▶ _Direction_:
Reproduce the data exactly.

-- start Information supplied --

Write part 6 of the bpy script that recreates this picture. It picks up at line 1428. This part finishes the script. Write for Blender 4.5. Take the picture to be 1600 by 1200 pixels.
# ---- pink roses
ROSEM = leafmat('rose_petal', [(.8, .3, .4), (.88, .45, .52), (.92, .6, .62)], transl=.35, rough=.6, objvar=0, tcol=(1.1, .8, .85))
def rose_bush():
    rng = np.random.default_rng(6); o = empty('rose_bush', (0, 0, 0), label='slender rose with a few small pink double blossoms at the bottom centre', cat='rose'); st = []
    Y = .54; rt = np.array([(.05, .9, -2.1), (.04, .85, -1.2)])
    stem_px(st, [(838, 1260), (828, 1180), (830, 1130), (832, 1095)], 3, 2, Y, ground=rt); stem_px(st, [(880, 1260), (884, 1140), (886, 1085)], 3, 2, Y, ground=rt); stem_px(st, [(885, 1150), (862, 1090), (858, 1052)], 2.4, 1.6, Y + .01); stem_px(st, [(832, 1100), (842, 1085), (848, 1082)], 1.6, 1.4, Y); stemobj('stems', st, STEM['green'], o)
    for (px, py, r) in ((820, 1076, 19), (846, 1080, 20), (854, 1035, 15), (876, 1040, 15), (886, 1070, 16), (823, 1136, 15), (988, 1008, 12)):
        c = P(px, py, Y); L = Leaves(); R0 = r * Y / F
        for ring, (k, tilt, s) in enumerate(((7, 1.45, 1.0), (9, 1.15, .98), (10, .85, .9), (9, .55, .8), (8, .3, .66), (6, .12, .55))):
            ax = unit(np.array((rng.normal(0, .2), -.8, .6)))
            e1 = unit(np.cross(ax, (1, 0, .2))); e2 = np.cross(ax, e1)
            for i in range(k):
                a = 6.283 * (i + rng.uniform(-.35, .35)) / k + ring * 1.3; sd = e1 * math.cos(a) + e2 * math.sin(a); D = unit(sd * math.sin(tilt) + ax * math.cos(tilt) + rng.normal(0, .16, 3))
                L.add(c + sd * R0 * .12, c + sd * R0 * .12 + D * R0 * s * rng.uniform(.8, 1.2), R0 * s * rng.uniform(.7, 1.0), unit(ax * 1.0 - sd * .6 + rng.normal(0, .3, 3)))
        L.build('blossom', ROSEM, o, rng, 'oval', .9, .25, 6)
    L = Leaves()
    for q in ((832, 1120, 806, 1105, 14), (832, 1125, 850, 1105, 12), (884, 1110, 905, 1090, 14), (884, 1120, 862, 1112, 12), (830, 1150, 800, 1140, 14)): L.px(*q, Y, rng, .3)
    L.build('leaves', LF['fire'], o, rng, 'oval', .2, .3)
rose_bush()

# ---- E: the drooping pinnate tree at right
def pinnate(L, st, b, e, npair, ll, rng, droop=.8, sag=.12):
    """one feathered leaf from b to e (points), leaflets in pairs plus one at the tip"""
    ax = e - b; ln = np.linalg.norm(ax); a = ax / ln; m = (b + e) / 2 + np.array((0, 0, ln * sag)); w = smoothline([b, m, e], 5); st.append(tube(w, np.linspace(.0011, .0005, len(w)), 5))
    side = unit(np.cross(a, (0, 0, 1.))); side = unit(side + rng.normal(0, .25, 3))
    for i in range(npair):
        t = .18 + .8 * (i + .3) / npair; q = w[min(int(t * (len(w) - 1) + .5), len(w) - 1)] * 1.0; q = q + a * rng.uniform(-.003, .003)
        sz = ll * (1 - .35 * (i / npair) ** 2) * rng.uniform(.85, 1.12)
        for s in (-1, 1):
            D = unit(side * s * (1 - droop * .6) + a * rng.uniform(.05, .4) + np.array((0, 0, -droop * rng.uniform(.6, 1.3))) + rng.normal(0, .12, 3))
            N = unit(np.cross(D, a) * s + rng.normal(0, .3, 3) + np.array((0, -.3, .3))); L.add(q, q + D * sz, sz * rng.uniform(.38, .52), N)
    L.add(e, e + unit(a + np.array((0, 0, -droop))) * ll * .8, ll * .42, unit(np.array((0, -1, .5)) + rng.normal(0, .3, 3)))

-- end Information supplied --

▶ _Exercise output_:
Write part 6 of the bpy script that recreates this picture. It picks up at line 1428. This part finishes the script. Write for Blender 4.5. Take the picture to be 1600 by 1200 pixels.
# ---- pink roses
ROSEM = leafmat('rose_petal', [(.8, .3, .4), (.88, .45, .52), (.92, .6, .62)], transl=.35, rough=.6, objvar=0, tcol=(1.1, .8, .85))
def rose_bush():
    rng = np.random.default_rng(6); o = empty('rose_bush', (0, 0, 0), label='slender rose with a few small pink double blossoms at the bottom centre', cat='rose'); st = []
    Y = .54; rt = np.array([(.05, .9, -2.1), (.04, .85, -1.2)])
    stem_px(st, [(838, 1260), (828, 1180), (830, 1130), (832, 1095)], 3, 2, Y, ground=rt); stem_px(st, [(880, 1260), (884, 1140), (886, 1085)], 3, 2, Y, ground=rt); stem_px(st, [(885, 1150), (862, 1090), (858, 1052)], 2.4, 1.6, Y + .01); stem_px(st, [(832, 1100), (842, 1085), (848, 1082)], 1.6, 1.4, Y); stemobj('stems', st, STEM['green'], o)
    for (px, py, r) in ((820, 1076, 19), (846, 1080, 20), (854, 1035, 15), (876, 1040, 15), (886, 1070, 16), (823, 1136, 15), (988, 1008, 12)):
        c = P(px, py, Y); L = Leaves(); R0 = r * Y / F
        for ring, (k, tilt, s) in enumerate(((7, 1.45, 1.0), (9, 1.15, .98), (10, .85, .9), (9, .55, .8), (8, .3, .66), (6, .12, .55))):
            ax = unit(np.array((rng.normal(0, .2), -.8, .6)))
            e1 = unit(np.cross(ax, (1, 0, .2))); e2 = np.cross(ax, e1)
            for i in range(k):
                a = 6.283 * (i + rng.uniform(-.35, .35)) / k + ring * 1.3; sd = e1 * math.cos(a) + e2 * math.sin(a); D = unit(sd * math.sin(tilt) + ax * math.cos(tilt) + rng.normal(0, .16, 3))
                L.add(c + sd * R0 * .12, c + sd * R0 * .12 + D * R0 * s * rng.uniform(.8, 1.2), R0 * s * rng.uniform(.7, 1.0), unit(ax * 1.0 - sd * .6 + rng.normal(0, .3, 3)))
        L.build('blossom', ROSEM, o, rng, 'oval', .9, .25, 6)
    L = Leaves()
    for q in ((832, 1120, 806, 1105, 14), (832, 1125, 850, 1105, 12), (884, 1110, 905, 1090, 14), (884, 1120, 862, 1112, 12), (830, 1150, 800, 1140, 14)): L.px(*q, Y, rng, .3)
    L.build('leaves', LF['fire'], o, rng, 'oval', .2, .3)
rose_bush()

# ---- E: the drooping pinnate tree at right
def pinnate(L, st, b, e, npair, ll, rng, droop=.8, sag=.12):
    """one feathered leaf from b to e (points), leaflets in pairs plus one at the tip"""
    ax = e - b; ln = np.linalg.norm(ax); a = ax / ln; m = (b + e) / 2 + np.array((0, 0, ln * sag)); w = smoothline([b, m, e], 5); st.append(tube(w, np.linspace(.0011, .0005, len(w)), 5))
    side = unit(np.cross(a, (0, 0, 1.))); side = unit(side + rng.normal(0, .25, 3))
    for i in range(npair):
        t = .18 + .8 * (i + .3) / npair; q = w[min(int(t * (len(w) - 1) + .5), len(w) - 1)] * 1.0; q = q + a * rng.uniform(-.003, .003)
        sz = ll * (1 - .35 * (i / npair) ** 2) * rng.uniform(.85, 1.12)
        for s in (-1, 1):
            D = unit(side * s * (1 - droop * .6) + a * rng.uniform(.05, .4) + np.array((0, 0, -droop * rng.uniform(.6, 1.3))) + rng.normal(0, .12, 3))
            N = unit(np.cross(D, a) * s + rng.normal(0, .3, 3) + np.array((0, -.3, .3))); L.add(q, q + D * sz, sz * rng.uniform(.38, .52), N)
    L.add(e, e + unit(a + np.array((0, 0, -droop))) * ll * .8, ll * .42, unit(np.array((0, -1, .5)) + rng.normal(0, .3, 3)))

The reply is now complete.